The Visual Ecological Database (VEDA) will be an educational knowledge portal of broadcast quality visual materials targeted at the academic community, development professionals and the general public. It centres around Best Practice examples on how to restore ecosystems that have been damaged or destroyed. A comprehensive display of landscapes from around the world will help sharpen the user’s eye to detect different degradation types on a landscape-scale. At the same time it will provide evidence of well-designed sites that hold the visual-proof that more resilient future-landscapes can become widespread reality.
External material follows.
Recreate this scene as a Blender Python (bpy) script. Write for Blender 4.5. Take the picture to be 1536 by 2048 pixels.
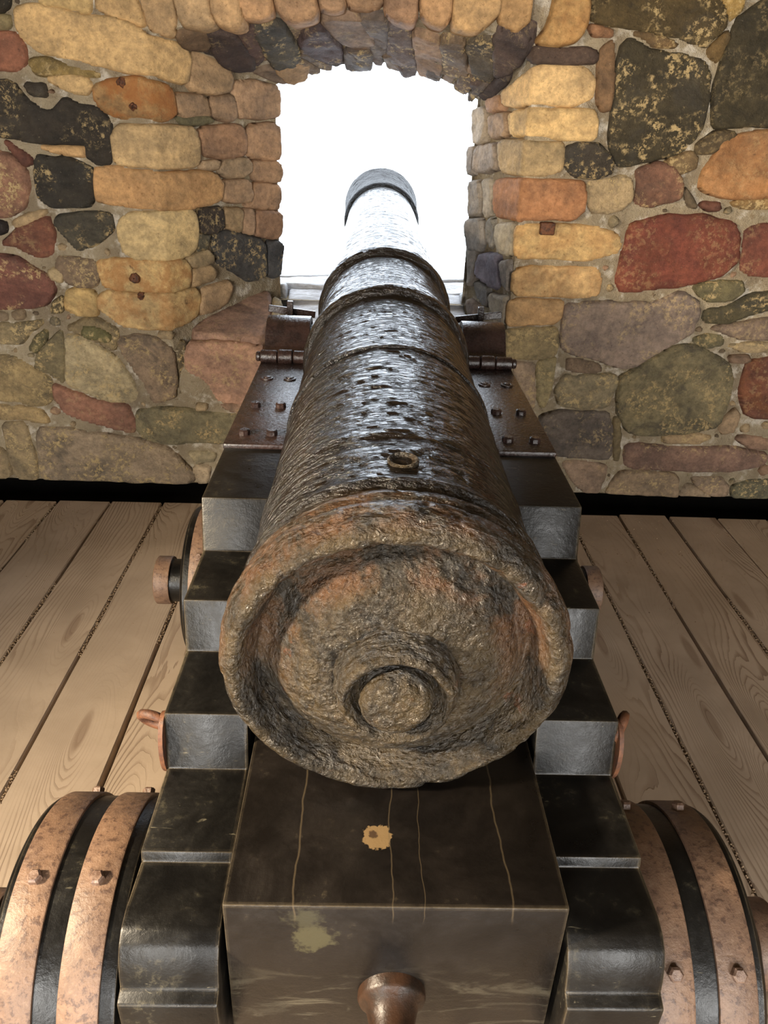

VEDA will be a unique, first-of-its-kind archive of edited clips sourced from more than 1,000 hours of HD-footage shot by John D. Liu and his team over the past 20 years. From freshwater wetlands to mountain grasslands, from subtropical broadleaf forests to the artic tundra, the database will include a globe-spanning variety of biomes that have been impacted by humans. Only when witnessing and truly recognizing dysfunction are we able to actively envision ecologically sound systems that are worth being restored. VEDA will raise awareness and present methods on how to bring improved resilience and greater functionality on a landscape-scale. Best practice examples range from farmland management with rotational grazing in Australia, to productive perennial food gardens in China, to awarded winning soil conservation methods in Turkey, all the way to wildlife habitat rehabilitation for the last remaining mountain gorillas in Rwanda, and holistic watershed management for North American megacities.
Visual animations and hyperlinked reference materials ranging from scientific analysis to hands-on manuals will enable different user groups to comprehensively understand and further communicate the restoration lessons from VEDA. The complete web-based portal will also incorporate downloads of all educational clips for further private use or dissemination in educational institutions such as universities or schools.
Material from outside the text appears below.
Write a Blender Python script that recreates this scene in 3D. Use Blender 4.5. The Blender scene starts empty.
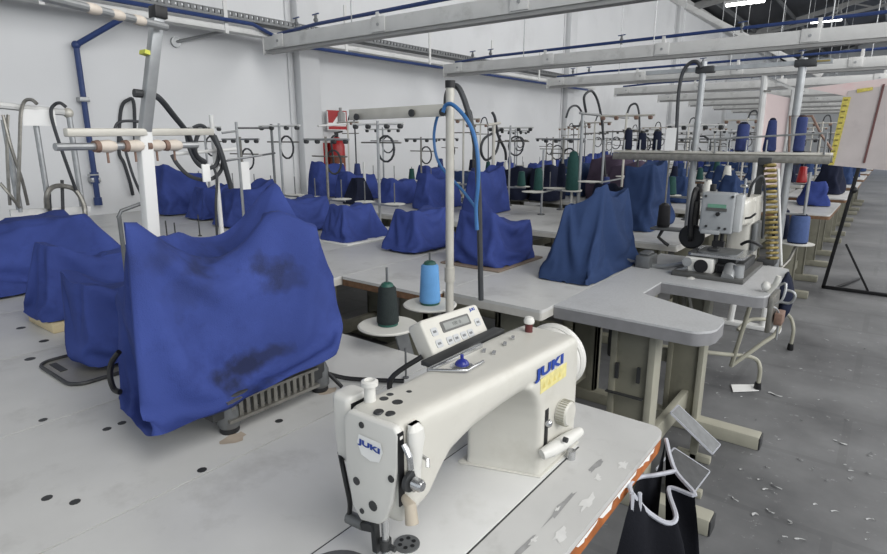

The continuous addition of new clips and consistent archive updating from the latest findings on restoration initiatives across the globe will enable dynamic growth. Formal partnerships for additional content provision, revision, and evaluation have been establish with a number of Universities (Amsterdam, Bremen, Peking, Uppsala, Wageningen) as well as development institutions and organizations specialized in ecosystem restoration (IUCN, UNCCD, UNEP, SER & WOCAT). An editorial board, composed of scientists, lay people and development experts, will ensure unified content formats as well as help guarantee the highest scientific standards for all uploaded materials. Only after a systematic revision and review of contents will new lessons be added to the online platform.
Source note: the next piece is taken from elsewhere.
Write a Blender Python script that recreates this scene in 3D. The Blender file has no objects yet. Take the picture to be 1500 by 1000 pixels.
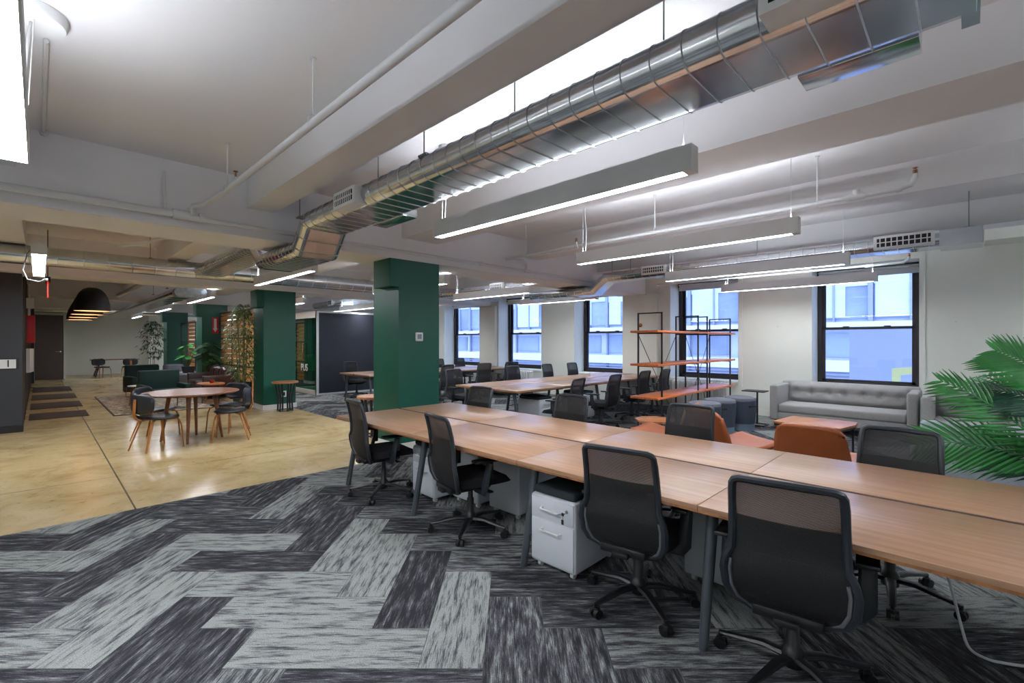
import bpy, bmesh, math, random
from mathutils import Vector, Matrix, Euler
PI = math.pi
sc = bpy.context.scene
COL = sc.collection
random.seed(7)

# ---------------------------------------------------------------- materials
def lin(c):
    return tuple(((v/255)/12.92 if v/255 <= .04045 else (((v/255)+.055)/1.055)**2.4) for v in c)

def mat(name, rgb, rough=.5, metal=0.0, spec=.5, noise=0.0, nscale=8.0, bump=0.0, bscale=60.0, stretch=(1,1,1), emit=None, estr=0.0, coat=0.0):
    """principled surface; rgb is sRGB 0-255; noise = albedo variation of the thing itself"""
    m = bpy.data.materials.new(name); m.use_nodes = True
    nt = m.node_tree; b = nt.nodes['Principled BSDF']
    col = lin(rgb) + (1,)
    b.inputs['Base Color'].default_value = col
    b.inputs['Roughness'].default_value = rough
    b.inputs['Metallic'].default_value = metal
    b.inputs['Specular IOR Level'].default_value = spec
    if coat: b.inputs['Coat Weight'].default_value = coat; b.inputs['Coat Roughness'].default_value = .15
    if emit:
        b.inputs['Emission Color'].default_value = lin(emit) + (1,)
        b.inputs['Emission Strength'].default_value = estr
    tc = nt.nodes.new('ShaderNodeTexCoord'); mp = nt.nodes.new('ShaderNodeMapping')
    mp.inputs['Scale'].default_value = stretch
    nt.links.new(tc.outputs['Object'], mp.inputs['Vector'])
    n = nt.nodes.new('ShaderNodeTexNoise'); n.inputs['Scale'].default_value = nscale; n.inputs['Detail'].default_value = 5
    nt.links.new(mp.outputs[0], n.inputs['Vector'])
    if noise:
        r = nt.nodes.new('ShaderNodeValToRGB')
        r.color_ramp.elements[0].position = .3; r.color_ramp.elements[1].position = .7
        lo = tuple(v*(1-noise) for v in col[:3]) + (1,); hi = tuple(min(1, v*(1+noise)) for v in col[:3]) + (1,)
        r.color_ramp.elements[0].color = lo; r.color_ramp.elements[1].color = hi
        nt.links.new(n.outputs['Fac'], r.inputs[0]); nt.links.new(r.outputs[0], b.inputs['Base Color'])
    if bump:
        n2 = nt.nodes.new('ShaderNodeTexNoise'); n2.inputs['Scale'].default_value = bscale; n2.inputs['Detail'].default_value = 4
        nt.links.new(mp.outputs[0], n2.inputs['Vector'])
        bp = nt.nodes.new('ShaderNodeBump'); bp.inputs['Strength'].default_value = bump; bp.inputs['Distance'].default_value = .01
        nt.links.new(n2.outputs['Fac'], bp.inputs['Height']); nt.links.new(bp.outputs[0], b.inputs['Normal'])
    return m

def wood(name, c1, c2, axis=0, scale=1.0, rough=.35, coat=.0):
    m = bpy.data.materials.new(name); m.use_nodes = True
    nt = m.node_tree; b = nt.nodes['Principled BSDF']
    tc = nt.nodes.new('ShaderNodeTexCoord'); mp = nt.nodes.new('ShaderNodeMapping')
    s = [14*scale]*3; s[axis] = .8*scale; mp.inputs['Scale'].default_value = s
    nt.links.new(tc.outputs['Object'], mp.inputs['Vector'])
    n = nt.nodes.new('ShaderNodeTexNoise'); n.inputs['Scale'].default_value = 2.2; n.inputs['Detail'].default_value = 8; n.inputs['Roughness'].default_value = .6; n.inputs['Distortion'].default_value = .35
    nt.links.new(mp.outputs[0], n.inputs['Vector'])
    r = nt.nodes.new('ShaderNodeValToRGB'); r.color_ramp.elements[0].position = .32; r.color_ramp.elements[1].position = .68
    r.color_ramp.elements[0].color = lin(c1)+(1,); r.color_ramp.elements[1].color = lin(c2)+(1,)
    nt.links.new(n.outputs['Fac'], r.inputs[0]); nt.links.new(r.outputs[0], b.inputs['Base Color'])
    b.inputs['Roughness'].default_value = rough
    if coat: b.inputs['Coat Weight'].default_value = coat; b.inputs['Coat Roughness'].default_value = .2
    return m

def sheer(name, rgb, through, rough=.6, weave=True):
    """open woven mesh: part of it is holes"""
    m = bpy.data.materials.new(name); m.use_nodes = True
    nt = m.node_tree; b = nt.nodes['Principled BSDF']; out = nt.nodes['Material Output']
    b.inputs['Base Color'].default_value = lin(rgb)+(1,); b.inputs['Roughness'].default_value = rough
    t = nt.nodes.new('ShaderNodeBsdfTransparent'); mx = nt.nodes.new('ShaderNodeMixShader')
    mx.inputs[0].default_value = 1-through
    nt.links.new(t.outputs[0], mx.inputs[1]); nt.links.new(b.outputs[0], mx.inputs[2]); nt.links.new(mx.outputs[0], out.inputs[0])
    if weave:
        tc = nt.nodes.new('ShaderNodeTexCoord'); w = nt.nodes.new('ShaderNodeTexWave'); w.inputs['Scale'].default_value = 60
        w.bands_direction = 'Z'
        nt.links.new(tc.outputs['Object'], w.inputs['Vector'])
        r = nt.nodes.new('ShaderNodeMapRange'); r.inputs[3].default_value = max(0, 1-through-.12); r.inputs[4].default_value = min(1, 1-through+.12)
        nt.links.new(w.outputs['Fac'], r.inputs[0]); nt.links.new(r.outputs[0], mx.inputs[0])
    return m

def glass(name, tint=(235,240,245), refl=.08, rough=.0):
    m = bpy.data.materials.new(name); m.use_nodes = True
    nt = m.node_tree; nt.nodes.remove(nt.nodes['Principled BSDF']); out = nt.nodes['Material Output']
    t = nt.nodes.new('ShaderNodeBsdfTransparent'); t.inputs[0].default_value = lin(tint)+(1,)
    g = nt.nodes.new('ShaderNodeBsdfGlossy'); g.inputs['Roughness'].default_value = rough
    lw0 = nt.nodes.new('ShaderNodeLayerWeight'); lw0.inputs[0].default_value = .5
    lw = nt.nodes.new('ShaderNodeMath'); lw.operation = 'POWER'; lw.inputs[1].default_value = 4.0; nt.links.new(lw0.outputs['Facing'], lw.inputs[0])
    ad = nt.nodes.new('ShaderNodeMath'); ad.operation = 'ADD'; ad.inputs[1].default_value = refl
    nt.links.new(lw.outputs[0], ad.inputs[0])
    mx = nt.nodes.new('ShaderNodeMixShader')
    nt.links.new(ad.outputs[0], mx.inputs[0]); nt.links.new(t.outputs[0], mx.inputs[1]); nt.links.new(g.outputs[0], mx.inputs[2])
    nt.links.new(mx.outputs[0], out.inputs[0])
    return m

def emis(name, rgb, s):
    m = bpy.data.materials.new(name); m.use_nodes = True
    nt = m.node_tree; nt.nodes.remove(nt.nodes['Principled BSDF']); out = nt.nodes['Material Output']
    e = nt.nodes.new('ShaderNodeEmission'); e.inputs[0].default_value = lin(rgb)+(1,); e.inputs[1].default_value = s
    nt.links.new(e.outputs[0], out.inputs[0]); return m

M = {}
M['wall'] = mat('wall_paint', (226,229,221), .7, noise=.015, nscale=2)
M['ceil'] = mat('ceiling_paint', (229,229,232), .75, noise=.02, nscale=1.5, bump=.05, bscale=8)
M['white'] = mat('white_enamel', (225,227,228), .4)
M['pipe'] = mat('pipe_paint', (214,216,218), .45, noise=.02)
M['black_wall'] = mat('black_wall', (46,50,56), .6, noise=.05, nscale=3)
M['green'] = mat('green_paint', (0,78,62), .42, noise=.04, nscale=2)
M['black'] = mat('black_metal', (22,22,26), .45)
M['plastic'] = mat('black_plastic', (17,18,21), .42, bump=.05, bscale=300)
M['rim'] = mat('chair_rim_grey', (92,94,98), .5)
M['frameplastic'] = mat('chair_frame_plastic', (33,38,44), .42)
M['fabric_black'] = mat('black_fabric', (15,15,22), .95, bump=.4, bscale=400)
M['mesh'] = sheer('chair_mesh', (24,24,26), .08)
M['mesh_dense'] = sheer('chair_mesh_dense', (14,15,18), .07, weave=False)
M['chrome'] = mat('chrome', (200,202,205), .2, metal=1)
M['leggrey'] = mat('desk_leg_grey', (72,80,86), .45, metal=.2)
M['desk'] = wood('desk_laminate', (146,110,84), (172,136,108), 0, 1.0, .3)
M['deskY'] = wood('desk_laminate_cross', (146,110,84), (172,136,108), 1, 1.0, .3)
M['deskedge'] = wood('desk_edge_ply', (122,76,42), (168,112,66), 2, .6, .5)
M['cab'] = mat('cabinet_white', (205,210,218), .4)
M['cushion'] = mat('cabinet_cushion', (28,36,42), .75, bump=.3, bscale=300)
M['duct'] = mat('galvanised_steel', (206,210,214), .17, metal=1, noise=.10, nscale=3.5)
M['duct_flex'] = mat('foil_insulation', (176,186,198), .4, metal=.7, noise=.2, nscale=14, bump=.8, bscale=25)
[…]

In VEDA lies the potential to become the earth’s visual memory on ecosystems and biomes that once were and that we have lost within the last 150 years since the onset of the industrial revolution, the demographic explosion and the invention of photography. VEDA will display track record proven techniques of restoration and rehabilitation based on sound science and practical application. These methods and initiatives have transformed landscapes from bareness to functional diversity. VEDA will give a visionary outlook to a future that we are able to restore.